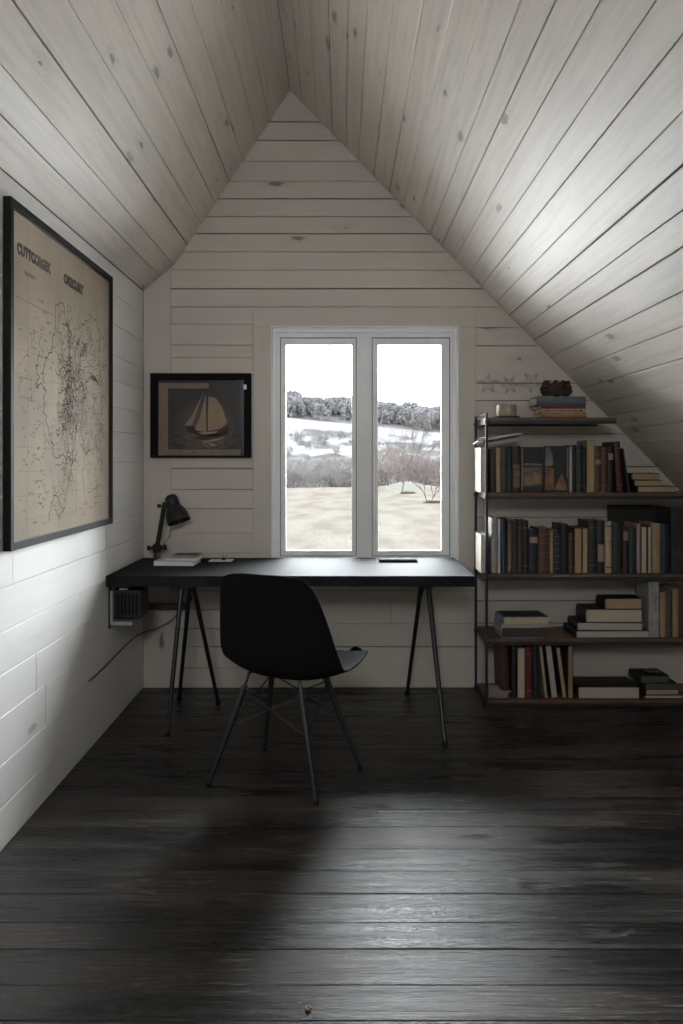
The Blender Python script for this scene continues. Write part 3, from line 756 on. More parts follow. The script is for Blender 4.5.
def printed(name, polys, mat, n, parent):
    m = MB()
    for P in polys:
        m.prism([pz(*p) for p in P], lambda p: Vector((p[0], -n, p[1])), lambda p: Vector((p[0], -.0078, p[1])))
    return m.build(name, mat, parent)
def printmat():
    m = bpy.data.materials.new('brown_toned_print'); m.use_nodes = True; n = m.node_tree; b_ = n.nodes['Principled BSDF']; b_.inputs['Roughness'].default_value = .5
    tc = N(n, 'ShaderNodeTexCoord'); sp = N(n, 'ShaderNodeSeparateXYZ'); n.links.new(tc.outputs['Object'], sp.inputs[0])
    mpn = N(n, 'ShaderNodeMapping'); mpn.inputs['Scale'].default_value = (9, 1, 40); n.links.new(tc.outputs['Object'], mpn.inputs[0])
    nz = N(n, 'ShaderNodeTexNoise'); nz.inputs['Scale'].default_value = 2.2; nz.inputs['Detail'].default_value = 6; n.links.new(mpn.outputs[0], nz.inputs['Vector'])
    sea = ramp(n, sp.outputs[2], -.085, -.10)
    rad = math_(n, 'ADD', math_(n, 'POWER', math_(n, 'MULTIPLY', math_(n, 'SUBTRACT', sp.outputs[0], .02), 5.5), 2.), math_(n, 'POWER', math_(n, 'MULTIPLY', math_(n, 'ADD', sp.outputs[2], .06), 6.), 2.))
    glow = ramp(n, rad, 1.2, .05)
    c = mixc(n, glow, (.020, .016, .014), (.085, .060, .042))
    wv = math_(n, 'MULTIPLY', sea, ramp(n, nz.outputs['Fac'], .48, .66))
    c = mixc(n, math_(n, 'MULTIPLY', wv, math_(n, 'ADD', math_(n, 'MULTIPLY', glow, .6), .2)), c, (.24, .17, .11))
    n.links.new(c, b_.inputs['Base Color']); return m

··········

Task statement: Reproduce the material above verbatim; omit every picture.

Correct response:
The Blender Python script for this scene continues. Write part 3, from line 756 on. More parts follow. The script is for Blender 4.5.
def printed(name, polys, mat, n, parent):
    m = MB()
    for P in polys:
        m.prism([pz(*p) for p in P], lambda p: Vector((p[0], -n, p[1])), lambda p: Vector((p[0], -.0078, p[1])))
    return m.build(name, mat, parent)
def printmat():
    m = bpy.data.materials.new('brown_toned_print'); m.use_nodes = True; n = m.node_tree; b_ = n.nodes['Principled BSDF']; b_.inputs['Roughness'].default_value = .5
    tc = N(n, 'ShaderNodeTexCoord'); sp = N(n, 'ShaderNodeSeparateXYZ'); n.links.new(tc.outputs['Object'], sp.inputs[0])
    mpn = N(n, 'ShaderNodeMapping'); mpn.inputs['Scale'].default_value = (9, 1, 40); n.links.new(tc.outputs['Object'], mpn.inputs[0])
    nz = N(n, 'ShaderNodeTexNoise'); nz.inputs['Scale'].default_value = 2.2; nz.inputs['Detail'].default_value = 6; n.links.new(mpn.outputs[0], nz.inputs['Vector'])
    sea = ramp(n, sp.outputs[2], -.085, -.10)
    rad = math_(n, 'ADD', math_(n, 'POWER', math_(n, 'MULTIPLY', math_(n, 'SUBTRACT', sp.outputs[0], .02), 5.5), 2.), math_(n, 'POWER', math_(n, 'MULTIPLY', math_(n, 'ADD', sp.outputs[2], .06), 6.), 2.))
    glow = ramp(n, rad, 1.2, .05)
    c = mixc(n, glow, (.020, .016, .014), (.085, .060, .042))
    wv = math_(n, 'MULTIPLY', sea, ramp(n, nz.outputs['Fac'], .48, .66))
    c = mixc(n, math_(n, 'MULTIPLY', wv, math_(n, 'ADD', math_(n, 'MULTIPLY', glow, .6), .2)), c, (.24, .17, .11))
    n.links.new(c, b_.inputs['Base Color']); return m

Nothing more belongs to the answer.